■ **Records**:
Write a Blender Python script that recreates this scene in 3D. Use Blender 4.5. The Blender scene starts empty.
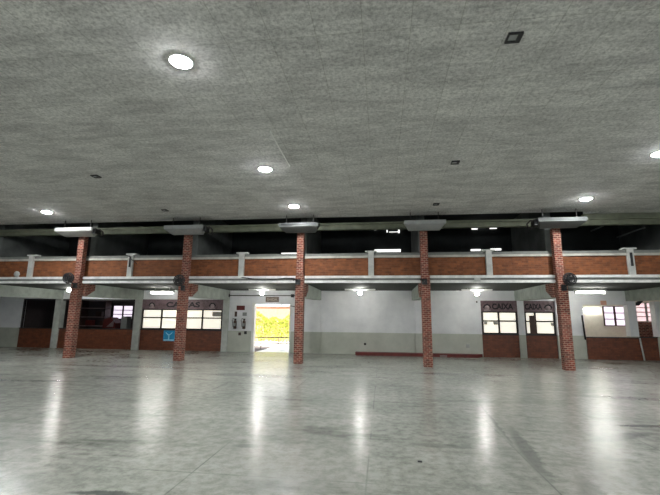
import bpy, bmesh, math, random
from mathutils import Vector, Matrix
random.seed(7)
PI = math.pi
scene = bpy.context.scene
col = scene.collection

# ------------------------------------------------------------------ camera
cam_d = bpy.data.cameras.new('camera'); cam = bpy.data.objects.new('camera', cam_d); col.objects.link(cam)
FOC, PSI, THETA, ROLL = 397.06, .1291, .1757, .0098
cam_d.sensor_fit = 'HORIZONTAL'; cam_d.sensor_width = 36; cam_d.lens = 36 * FOC / 660
cam_d.clip_start = .05; cam_d.clip_end = 300
fw = Vector((-math.sin(PSI) * math.cos(THETA), math.cos(PSI) * math.cos(THETA), math.sin(THETA)))
rt = Vector((math.cos(PSI), math.sin(PSI), 0)); up = rt.cross(fw)
r2 = math.cos(ROLL) * rt + math.sin(ROLL) * up; u2 = -math.sin(ROLL) * rt + math.cos(ROLL) * up
M3 = Matrix((r2, u2, -fw)).transposed()
cam.matrix_world = Matrix.Translation((0, 0, 1.6)) @ M3.to_4x4()
scene.camera = cam

# ------------------------------------------------------------------ world, exposure
w = bpy.data.worlds.new('overcast_sky'); scene.world = w; w.use_nodes = True
bg = w.node_tree.nodes['Background']; bg.inputs[0].default_value = (.86, .93, 1, 1); bg.inputs[1].default_value = 2.6
sun_d = bpy.data.lights.new('sun', 'SUN'); sun_d.energy = 20; sun_d.angle = .02; sun_d.color = (1, .96, .88)
sun = bpy.data.objects.new('sun', sun_d); col.objects.link(sun); sun.rotation_euler = (math.radians(14), math.radians(-30), 0)
vs = scene.view_settings
vs.view_transform = 'Standard'; vs.look = 'None'; vs.gamma = 1; vs.use_curve_mapping = False; vs.exposure = 0.0
LED = 560.0          # strength of the round ceiling lamps
TUBE = 58.0          # strength of the tubes under the balcony

# ------------------------------------------------------------------ materials
def new_mat(name):
    m = bpy.data.materials.new(name); m.use_nodes = True
    return m, m.node_tree.nodes, m.node_tree.links, m.node_tree.nodes['Principled BSDF']
def ramp(N, stops):
    r = N.new('ShaderNodeValToRGB'); e = r.color_ramp.elements
    e[0].position, e[0].color = stops[0][0], (*stops[0][1], 1)
    e[1].position, e[1].color = stops[-1][0], (*stops[-1][1], 1)
    for p, c in stops[1:-1]:
        k = e.new(p); k.color = (*c, 1)
    return r
def noise(N, L, vec, scale, detail=4, rough=.6):
    n = N.new('ShaderNodeTexNoise'); n.inputs['Scale'].default_value = scale
    n.inputs['Detail'].default_value = detail; n.inputs['Roughness'].default_value = rough
    L.new(vec, n.inputs['Vector']); return n
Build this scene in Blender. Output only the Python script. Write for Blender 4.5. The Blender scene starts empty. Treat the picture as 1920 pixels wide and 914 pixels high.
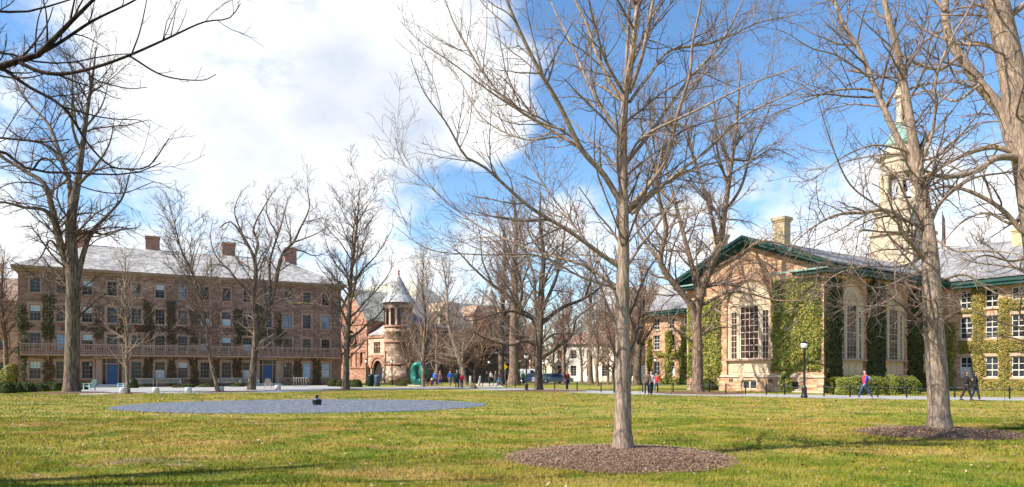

■ **Objective**:
Make an exact copy of the data, leaving its pictures out.

■ **Response below**:
Write a Blender Python script that recreates this scene in 3D. Use Blender 4.5. The Blender scene starts empty.
import bpy, bmesh, math, random
from mathutils import Vector, Matrix
random.seed(7)
PI = math.pi
scene = bpy.context.scene
col = scene.collection

# ------------------------------------------------------------------ camera
cam_d = bpy.data.cameras.new('camera'); cam = bpy.data.objects.new('camera', cam_d); col.objects.link(cam)
FOC, PSI, THETA, ROLL = 397.06, .1291, .1757, .0098
cam_d.sensor_fit = 'HORIZONTAL'; cam_d.sensor_width = 36; cam_d.lens = 36 * FOC / 660
cam_d.clip_start = .05; cam_d.clip_end = 300
fw = Vector((-math.sin(PSI) * math.cos(THETA), math.cos(PSI) * math.cos(THETA), math.sin(THETA)))
rt = Vector((math.cos(PSI), math.sin(PSI), 0)); up = rt.cross(fw)
r2 = math.cos(ROLL) * rt + math.sin(ROLL) * up; u2 = -math.sin(ROLL) * rt + math.cos(ROLL) * up
M3 = Matrix((r2, u2, -fw)).transposed()
cam.matrix_world = Matrix.Translation((0, 0, 1.6)) @ M3.to_4x4()
scene.camera = cam

# ------------------------------------------------------------------ world, exposure
w = bpy.data.worlds.new('overcast_sky'); scene.world = w; w.use_nodes = True
bg = w.node_tree.nodes['Background']; bg.inputs[0].default_value = (.86, .93, 1, 1); bg.inputs[1].default_value = 2.6
sun_d = bpy.data.lights.new('sun', 'SUN'); sun_d.energy = 20; sun_d.angle = .02; sun_d.color = (1, .96, .88)
sun = bpy.data.objects.new('sun', sun_d); col.objects.link(sun); sun.rotation_euler = (math.radians(14), math.radians(-30), 0)
vs = scene.view_settings
vs.view_transform = 'Standard'; vs.look = 'None'; vs.gamma = 1; vs.use_curve_mapping = False; vs.exposure = 0.0
LED = 560.0          # strength of the round ceiling lamps
TUBE = 58.0          # strength of the tubes under the balcony

# ------------------------------------------------------------------ materials
def new_mat(name):
    m = bpy.data.materials.new(name); m.use_nodes = True
    return m, m.node_tree.nodes, m.node_tree.links, m.node_tree.nodes['Principled BSDF']
def ramp(N, stops):
    r = N.new('ShaderNodeValToRGB'); e = r.color_ramp.elements
    e[0].position, e[0].color = stops[0][0], (*stops[0][1], 1)
    e[1].position, e[1].color = stops[-1][0], (*stops[-1][1], 1)
    for p, c in stops[1:-1]:
        k = e.new(p); k.color = (*c, 1)
    return r
def noise(N, L, vec, scale, detail=4, rough=.6):
    n = N.new('ShaderNodeTexNoise'); n.inputs['Scale'].default_value = scale
    n.inputs['Detail'].default_value = detail; n.inputs['Roughness'].default_value = rough
    L.new(vec, n.inputs['Vector']); return n
Build this scene in Blender. Output only the Python script. Write for Blender 4.5. The Blender scene starts empty. Treat the picture as 1920 pixels wide and 914 pixels high.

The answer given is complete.